Poliana Sousa: “A sociedade não tolera mais. Um programa desses, com alta visibilidade, alta exposição, também é palco para estas discussões. E realmente, todos estamos aprendendo. Acho que a Globo vai aprender e as coisas vão evoluindo com o tempo. A gente é contra qualquer tipo de discriminação e a gente vai estar junto com a Globo nesses aprendizados e entender como precisa evoluir. É importante o debate.”
Papel das marcas
Keka Morelle: “Isso foi realidade nesse BBB. As marcas se conectando com as outras e se apoiando. Vimos esse comportamento nas redes sociais, nesse movimento de patrocinadores e dos ADMs dos perfis. É uma grande conversa com as marcas tendo essa personalidade mais íntima entre elas. E isso é um ganho. Assim como achamos pontos de conexão entre marcas e pessoas, achamos entre marcas. E isso pode ser amplificado. Quando duas marcas têm o mesmo ponto de vista ou querem combater posicionamentos que não são mais aceitos na sociedade, e elas podem se unir, é um território muito fértil. Como agência temos o papel de fazer esses encontros também.”
Poliana Sousa: “Vimos no BBB e vemos em outras iniciativas. Mas acho que a gente pode fazer mais. Aprendemos muito com o BBB, mas tem espaço pra fazer muito mais. As marcas se complementam, tem valores parecidos, e podem usar isso para fazer uma plataforma de conteúdo e comunicação para o consumidor.”
Samantha Almeida: “Tá todo mundo no mesmo lugar. No Twitter, todo mundo se pinga, se tagueia, entra na conversa um do outro. Podemos fazer ainda mais. Podemos criar conversas juntas. É um grande círculo de relações. Acho que é o próximo passo. Quando várias marcas falam a mesma coisa é diferente de quando uma só fala.”

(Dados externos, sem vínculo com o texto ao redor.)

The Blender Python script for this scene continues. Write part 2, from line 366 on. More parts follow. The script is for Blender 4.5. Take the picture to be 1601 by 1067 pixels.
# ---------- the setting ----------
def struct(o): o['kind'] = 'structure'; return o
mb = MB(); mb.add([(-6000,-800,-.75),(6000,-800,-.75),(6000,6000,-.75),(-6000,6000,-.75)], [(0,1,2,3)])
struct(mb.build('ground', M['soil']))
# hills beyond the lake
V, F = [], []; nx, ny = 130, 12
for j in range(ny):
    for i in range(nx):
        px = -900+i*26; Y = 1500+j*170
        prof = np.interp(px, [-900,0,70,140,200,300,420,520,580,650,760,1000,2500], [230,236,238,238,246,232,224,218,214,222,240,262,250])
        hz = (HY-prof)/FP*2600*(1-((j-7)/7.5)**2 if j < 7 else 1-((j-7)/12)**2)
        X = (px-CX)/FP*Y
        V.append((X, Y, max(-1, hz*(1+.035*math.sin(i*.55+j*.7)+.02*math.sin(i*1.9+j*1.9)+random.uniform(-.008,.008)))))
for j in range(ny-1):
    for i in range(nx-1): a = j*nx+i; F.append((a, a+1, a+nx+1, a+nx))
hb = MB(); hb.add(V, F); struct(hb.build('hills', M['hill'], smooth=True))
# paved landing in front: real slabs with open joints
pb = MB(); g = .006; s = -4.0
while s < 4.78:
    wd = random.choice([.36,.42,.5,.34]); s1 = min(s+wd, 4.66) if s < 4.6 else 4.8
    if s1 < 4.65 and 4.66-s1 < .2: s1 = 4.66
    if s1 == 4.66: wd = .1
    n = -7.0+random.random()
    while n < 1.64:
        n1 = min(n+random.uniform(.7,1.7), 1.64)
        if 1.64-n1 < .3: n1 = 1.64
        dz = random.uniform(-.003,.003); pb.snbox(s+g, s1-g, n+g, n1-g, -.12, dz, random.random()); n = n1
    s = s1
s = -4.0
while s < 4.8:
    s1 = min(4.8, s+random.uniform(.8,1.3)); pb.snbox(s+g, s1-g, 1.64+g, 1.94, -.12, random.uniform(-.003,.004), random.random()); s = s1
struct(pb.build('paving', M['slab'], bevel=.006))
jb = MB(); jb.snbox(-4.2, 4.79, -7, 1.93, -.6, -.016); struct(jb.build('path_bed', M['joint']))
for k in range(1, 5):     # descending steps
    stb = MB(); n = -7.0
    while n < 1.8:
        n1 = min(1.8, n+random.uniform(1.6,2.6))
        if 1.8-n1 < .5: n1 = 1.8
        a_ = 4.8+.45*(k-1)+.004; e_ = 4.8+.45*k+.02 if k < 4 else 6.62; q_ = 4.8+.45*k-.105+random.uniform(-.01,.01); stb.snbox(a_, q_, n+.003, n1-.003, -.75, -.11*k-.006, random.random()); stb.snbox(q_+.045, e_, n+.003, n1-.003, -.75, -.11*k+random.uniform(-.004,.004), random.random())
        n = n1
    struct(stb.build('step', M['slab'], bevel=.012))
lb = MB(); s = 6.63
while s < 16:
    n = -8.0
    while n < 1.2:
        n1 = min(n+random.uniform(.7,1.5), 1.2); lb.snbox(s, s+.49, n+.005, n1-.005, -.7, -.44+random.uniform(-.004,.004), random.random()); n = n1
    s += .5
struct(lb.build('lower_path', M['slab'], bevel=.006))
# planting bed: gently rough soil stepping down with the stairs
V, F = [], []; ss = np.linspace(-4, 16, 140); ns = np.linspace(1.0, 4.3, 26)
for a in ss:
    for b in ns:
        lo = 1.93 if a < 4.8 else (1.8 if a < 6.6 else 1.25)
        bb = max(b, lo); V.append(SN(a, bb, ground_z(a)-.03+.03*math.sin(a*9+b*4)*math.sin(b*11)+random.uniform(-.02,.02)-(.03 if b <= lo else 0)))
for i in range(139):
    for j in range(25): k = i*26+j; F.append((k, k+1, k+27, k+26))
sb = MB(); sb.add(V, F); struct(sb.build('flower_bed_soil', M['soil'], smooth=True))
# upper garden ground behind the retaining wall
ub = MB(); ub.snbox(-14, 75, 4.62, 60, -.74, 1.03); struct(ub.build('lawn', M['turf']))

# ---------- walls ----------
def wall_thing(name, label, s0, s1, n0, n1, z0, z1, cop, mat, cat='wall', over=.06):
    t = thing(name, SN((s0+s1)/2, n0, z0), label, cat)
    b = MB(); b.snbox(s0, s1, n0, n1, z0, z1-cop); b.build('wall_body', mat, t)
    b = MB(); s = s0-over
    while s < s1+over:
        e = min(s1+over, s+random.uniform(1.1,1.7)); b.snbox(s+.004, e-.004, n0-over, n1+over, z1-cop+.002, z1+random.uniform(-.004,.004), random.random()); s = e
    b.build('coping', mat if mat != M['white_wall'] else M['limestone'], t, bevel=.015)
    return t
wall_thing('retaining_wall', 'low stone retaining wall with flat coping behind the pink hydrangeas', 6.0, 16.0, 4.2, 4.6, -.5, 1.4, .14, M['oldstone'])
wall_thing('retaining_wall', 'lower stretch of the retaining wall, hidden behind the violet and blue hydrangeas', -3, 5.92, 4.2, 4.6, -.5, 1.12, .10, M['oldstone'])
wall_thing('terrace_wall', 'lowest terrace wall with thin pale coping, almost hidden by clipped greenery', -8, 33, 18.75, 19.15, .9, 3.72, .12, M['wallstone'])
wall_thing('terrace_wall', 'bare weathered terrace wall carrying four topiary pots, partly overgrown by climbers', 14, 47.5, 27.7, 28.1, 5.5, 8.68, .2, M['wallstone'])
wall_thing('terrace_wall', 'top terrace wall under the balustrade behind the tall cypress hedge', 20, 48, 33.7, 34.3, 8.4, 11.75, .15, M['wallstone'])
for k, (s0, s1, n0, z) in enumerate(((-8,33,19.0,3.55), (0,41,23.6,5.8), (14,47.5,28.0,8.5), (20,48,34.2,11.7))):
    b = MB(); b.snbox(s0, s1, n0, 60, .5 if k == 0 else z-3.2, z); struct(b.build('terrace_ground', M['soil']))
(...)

Stella Pirani: “Juntar marcas e juntar forças. Isso aqui é a manifestação do que estamos falando. Temos 97 pessoas da agência envolvidas no BBB. Estamos com duas marcas muito corajosas e campanhas conversacionais. Isso é muito simbólico e potente. Que a gente sempre se permita a construir vínculos. Enquanto marca e gestores, podemos e devemos promover vínculos. Não tenhamos medo da interação, é nela que vamos construir nossas relações.”